* Problem *
Please quote every line word for word.
[Begin]
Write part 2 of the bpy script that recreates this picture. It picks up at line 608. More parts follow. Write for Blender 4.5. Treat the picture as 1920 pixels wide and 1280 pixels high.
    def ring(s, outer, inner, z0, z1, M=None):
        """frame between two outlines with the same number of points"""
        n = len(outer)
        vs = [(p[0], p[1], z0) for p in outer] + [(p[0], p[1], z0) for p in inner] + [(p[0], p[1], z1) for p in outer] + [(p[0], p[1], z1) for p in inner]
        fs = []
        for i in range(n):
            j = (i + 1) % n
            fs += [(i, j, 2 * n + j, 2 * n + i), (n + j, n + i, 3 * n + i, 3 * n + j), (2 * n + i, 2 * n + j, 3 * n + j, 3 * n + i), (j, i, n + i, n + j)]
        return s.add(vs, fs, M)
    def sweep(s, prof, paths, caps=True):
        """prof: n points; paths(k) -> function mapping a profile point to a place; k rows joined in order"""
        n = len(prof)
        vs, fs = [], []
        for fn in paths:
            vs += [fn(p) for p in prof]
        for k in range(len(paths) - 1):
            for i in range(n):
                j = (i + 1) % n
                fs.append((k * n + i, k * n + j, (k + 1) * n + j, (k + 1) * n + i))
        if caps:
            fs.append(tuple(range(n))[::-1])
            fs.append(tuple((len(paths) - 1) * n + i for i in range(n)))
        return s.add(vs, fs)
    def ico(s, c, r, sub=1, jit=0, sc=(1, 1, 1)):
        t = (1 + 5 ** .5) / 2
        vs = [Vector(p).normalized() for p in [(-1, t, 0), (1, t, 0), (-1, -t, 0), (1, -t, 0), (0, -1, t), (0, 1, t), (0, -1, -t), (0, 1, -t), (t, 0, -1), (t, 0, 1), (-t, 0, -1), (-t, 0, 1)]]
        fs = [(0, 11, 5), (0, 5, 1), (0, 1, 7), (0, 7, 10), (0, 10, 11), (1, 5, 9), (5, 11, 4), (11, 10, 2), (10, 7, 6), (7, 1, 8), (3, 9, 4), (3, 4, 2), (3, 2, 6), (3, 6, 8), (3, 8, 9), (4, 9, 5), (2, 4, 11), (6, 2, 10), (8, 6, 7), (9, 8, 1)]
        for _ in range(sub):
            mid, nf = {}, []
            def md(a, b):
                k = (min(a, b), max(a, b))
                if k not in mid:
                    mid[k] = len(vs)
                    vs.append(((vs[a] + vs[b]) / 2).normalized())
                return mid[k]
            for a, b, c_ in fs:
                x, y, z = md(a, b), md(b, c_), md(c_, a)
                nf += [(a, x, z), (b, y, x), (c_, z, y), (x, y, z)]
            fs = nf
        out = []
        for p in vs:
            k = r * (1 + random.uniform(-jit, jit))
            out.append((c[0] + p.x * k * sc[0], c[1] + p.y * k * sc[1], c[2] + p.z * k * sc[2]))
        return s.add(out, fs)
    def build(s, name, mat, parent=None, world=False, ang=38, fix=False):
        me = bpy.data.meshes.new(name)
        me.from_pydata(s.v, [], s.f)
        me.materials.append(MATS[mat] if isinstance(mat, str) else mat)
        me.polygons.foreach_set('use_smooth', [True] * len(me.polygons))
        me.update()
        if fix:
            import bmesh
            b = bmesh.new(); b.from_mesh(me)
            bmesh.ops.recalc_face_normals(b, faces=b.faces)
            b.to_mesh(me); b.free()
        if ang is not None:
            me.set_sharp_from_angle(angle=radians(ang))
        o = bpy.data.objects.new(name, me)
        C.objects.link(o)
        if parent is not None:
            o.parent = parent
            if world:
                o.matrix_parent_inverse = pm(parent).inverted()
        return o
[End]
* Solution for this task *
Write part 2 of the bpy script that recreates this picture. It picks up at line 608. More parts follow. Write for Blender 4.5. Treat the picture as 1920 pixels wide and 1280 pixels high.
    def ring(s, outer, inner, z0, z1, M=None):
        """frame between two outlines with the same number of points"""
        n = len(outer)
        vs = [(p[0], p[1], z0) for p in outer] + [(p[0], p[1], z0) for p in inner] + [(p[0], p[1], z1) for p in outer] + [(p[0], p[1], z1) for p in inner]
        fs = []
        for i in range(n):
            j = (i + 1) % n
            fs += [(i, j, 2 * n + j, 2 * n + i), (n + j, n + i, 3 * n + i, 3 * n + j), (2 * n + i, 2 * n + j, 3 * n + j, 3 * n + i), (j, i, n + i, n + j)]
        return s.add(vs, fs, M)
    def sweep(s, prof, paths, caps=True):
        """prof: n points; paths(k) -> function mapping a profile point to a place; k rows joined in order"""
        n = len(prof)
        vs, fs = [], []
        for fn in paths:
            vs += [fn(p) for p in prof]
        for k in range(len(paths) - 1):
            for i in range(n):
                j = (i + 1) % n
                fs.append((k * n + i, k * n + j, (k + 1) * n + j, (k + 1) * n + i))
        if caps:
            fs.append(tuple(range(n))[::-1])
            fs.append(tuple((len(paths) - 1) * n + i for i in range(n)))
        return s.add(vs, fs)
    def ico(s, c, r, sub=1, jit=0, sc=(1, 1, 1)):
        t = (1 + 5 ** .5) / 2
        vs = [Vector(p).normalized() for p in [(-1, t, 0), (1, t, 0), (-1, -t, 0), (1, -t, 0), (0, -1, t), (0, 1, t), (0, -1, -t), (0, 1, -t), (t, 0, -1), (t, 0, 1), (-t, 0, -1), (-t, 0, 1)]]
        fs = [(0, 11, 5), (0, 5, 1), (0, 1, 7), (0, 7, 10), (0, 10, 11), (1, 5, 9), (5, 11, 4), (11, 10, 2), (10, 7, 6), (7, 1, 8), (3, 9, 4), (3, 4, 2), (3, 2, 6), (3, 6, 8), (3, 8, 9), (4, 9, 5), (2, 4, 11), (6, 2, 10), (8, 6, 7), (9, 8, 1)]
        for _ in range(sub):
            mid, nf = {}, []
            def md(a, b):
                k = (min(a, b), max(a, b))
                if k not in mid:
                    mid[k] = len(vs)
                    vs.append(((vs[a] + vs[b]) / 2).normalized())
                return mid[k]
            for a, b, c_ in fs:
                x, y, z = md(a, b), md(b, c_), md(c_, a)
                nf += [(a, x, z), (b, y, x), (c_, z, y), (x, y, z)]
            fs = nf
        out = []
        for p in vs:
            k = r * (1 + random.uniform(-jit, jit))
            out.append((c[0] + p.x * k * sc[0], c[1] + p.y * k * sc[1], c[2] + p.z * k * sc[2]))
        return s.add(out, fs)
    def build(s, name, mat, parent=None, world=False, ang=38, fix=False):
        me = bpy.data.meshes.new(name)
        me.from_pydata(s.v, [], s.f)
        me.materials.append(MATS[mat] if isinstance(mat, str) else mat)
        me.polygons.foreach_set('use_smooth', [True] * len(me.polygons))
        me.update()
        if fix:
            import bmesh
            b = bmesh.new(); b.from_mesh(me)
            bmesh.ops.recalc_face_normals(b, faces=b.faces)
            b.to_mesh(me); b.free()
        if ang is not None:
            me.set_sharp_from_angle(angle=radians(ang))
        o = bpy.data.objects.new(name, me)
        C.objects.link(o)
        if parent is not None:
            o.parent = parent
            if world:
                o.matrix_parent_inverse = pm(parent).inverted()
        return o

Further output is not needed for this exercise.